July 1, 1994
There are people who peddle hate in the same way as some
preachers peddle love. They can always find people who will convert
to their way of thinking.
It was about thirty years ago and I was visiting New York City. I don't remember why I was there, but I vividly remember one Easter Sunday afternoon. I wanted to see a matinee performance of a highly-touted play in Harlem. I told a friend who lives in New Jersey what I was planning and he warned me that it could be very dangerous. I poo-pooed it. Didn't we used to go to hear jazz concerts in Harlem when we were in high school? "It's a lot different now," he said.
I walked through Central Park, where there was a "love-in," or something of the sort, with lots of hippie-type people having fun. Harlem was quiet, with two armed white cops, with night sticks, at each street corner. When I got to the theater, I found that it had burned down; apparently accidentally. I looked for a telephone to find out where they were performing the play, only to find that every public phone had been ripped out. I walked into a bar and was greeted by the bartender who said that he didn't have a phone that I could use. His bemused look said, "You must be crazy, white man!". I was in a war zone.
I don't remember how, but I finally found the theater. The play was worth the trouble. It was a history of the civil rights movement, which started with the time that Joe Louis won the heavyweight boxing title. It dealt with the emotional aspects of the civil rights struggle. At one point in the play there was an argument between the ultra-militants and the moderates. The moderates were pointing out the help that they had received from white people, many of whom were Jews; while the militants said that all white people were the enemy and should be fought. At this point, the militants jumped off the stage and strode up and down the isles glowering at the audience. It was frightening; sort of like the tigers in a zoo suddenly being released from their cages.
What brought this incident to mind was the Donahue show that featured Khaled Mohammed, a white-hating, Jew-hating Black Muslim. At the same time, there was a mural of Malcolm X at San Francisco State University that featured stars of David with dollar signs inside of them. Khaled Mohammed spewed hatred, as did the artist who painted the mural.
Michael Griffith shot and killed an abortion doctor. Griffith had been incited to his murder by a hate-spewing anti-abortionist named John Burt. Burt was an accessory to that murder, but he got off unpunished, while his protege will go to prison for a long time. The message to me is that there is little justice in our land. Burt, it seems to me, was as guilty as someone who hands a child a gun and says "Kill him!" He was clearly an accessory to murder.

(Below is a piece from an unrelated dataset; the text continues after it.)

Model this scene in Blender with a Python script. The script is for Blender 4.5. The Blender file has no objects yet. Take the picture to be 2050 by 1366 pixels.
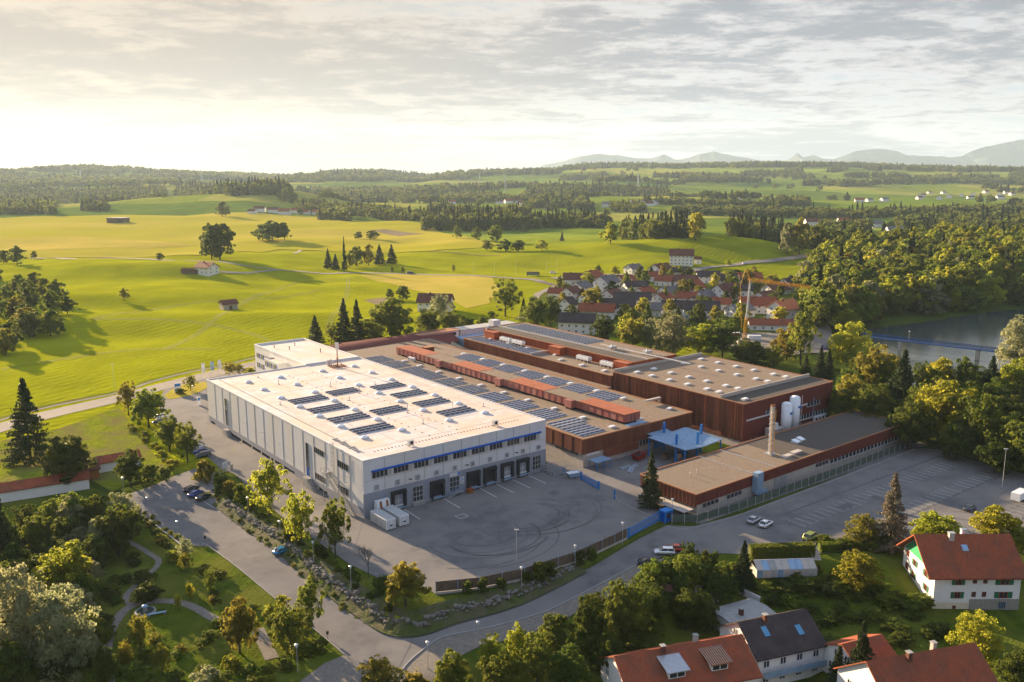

The president of S.F. State ordered the offensive mural eliminated, and it was. There were cries of the constitution and free-speech. No one's right of free speech was violated. The artist is free to paint what he wanted, and Khaled Mohamed is free to say what he wanted. There is no reason why a university has to display it; nor is there any reason why TV has to provide a forum for hate mongers.
Adolph Hitler and Adolph Eichmann never actually killed anyone. Top rank criminals hire or persuade other people to do their killing for them.
I don't believe that our founding fathers had hate-mongers in mind when they sanctified freedom of speech -particularly people who incite to murder.